Goldilocks (no relation to the brat with the bears) had to read screenplays for a festival. She opened the first one. "FADE IN: First the earth cooled." True, the earth needed to cool for the oceans to form and single-celled life to appear, and for the vertebrates, amphibians, mammals and apes to show up before man could have the meet-cute at the Burger King. Goldi slogged through the history lesson and was most happy when, on page 18, the characters suddenly came to life in the thick of some hair-brained scheme. The story slowed down a few times again because the writer decided Goldi et al. couldn't enjoy the whole evolution of the plot without understanding just where Darwin sailed on the Beagle or what kind of beans Mendel used. Goldi just wanted to get back to the story. Maybe the writer needed all that background, but the reader certainly did not. "Too soft!" she said, and tossed it aside.
She opened the next script and got a pierced eardrum from writing that screamed Character!, Action!, and Gotcha! at her non-stop. Lots of things happened as the plot careened and the characters acted with absolute conviction, but Goldi was not convinced. There was something flat, as if the excitement was caused by popping balloons and if you stepped back, you saw the flaccid, stretched-out rubbery remains littering the party. And once she had stepped back, Goldi didn't want to step back in. There was nobody she cared about in the story, nothing she hoped would happen to anybody. Every character was a 'type' with a 'flaw' that you were hit with repeatedly. Plotwise, the writer popped every balloon as soon as she could and Goldi wanted to take that pin and stick it...but Goldi was a pro and she soldiered on to the end. Halfway through, the story started making sense, a few of the characters genuinely surprised her, and some of it was belly-laugh funny, but overall it asked too much of stock characters in unlikely situations. "Too hard," she said and reached for the next one.
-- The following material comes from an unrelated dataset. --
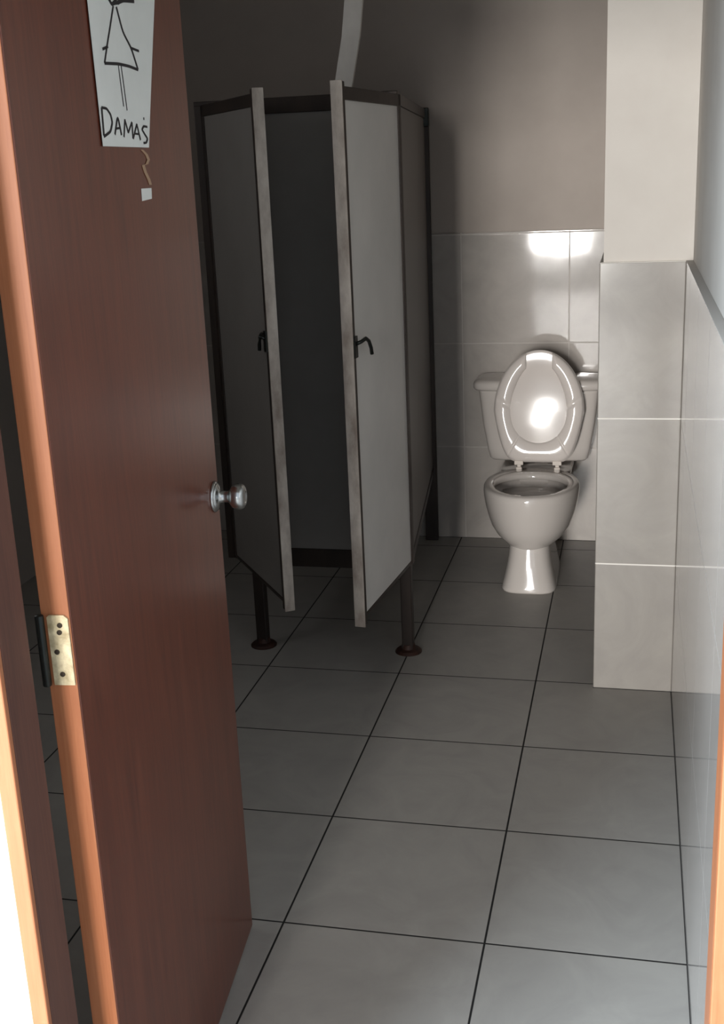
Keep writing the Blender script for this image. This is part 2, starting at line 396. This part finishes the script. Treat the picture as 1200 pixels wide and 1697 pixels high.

Goldi opened the next script. A perfectly ordinary person did something most ordinary people wouldn't do. "Odd," Goldi thought. "I wonder why...?" but the author didn't give her time to wonder once she'd planted the question. Instead, the character's life started unraveling, and Goldi had to figure out what the heck was going on at the same time as the character did - the author refrained from telling her - all the while trying to understand exactly what kind of person acted like that - again the author did not tell though she clearly knew. Goldi cared about the main character, recognized the world and the others in it, and had her own hopes for an outcome. There was room for her mind and heart in the unfolding story - the author was either generous or disciplined enough to share the story-making pleasure with her audience and not keep it all for herself. Suddenly there was a turn in the story, and Goldi laughed with delight, "I never saw THAT coming! But yes, it makes perfect sense." When she reached the end, she sighed, "That was just right." And it was.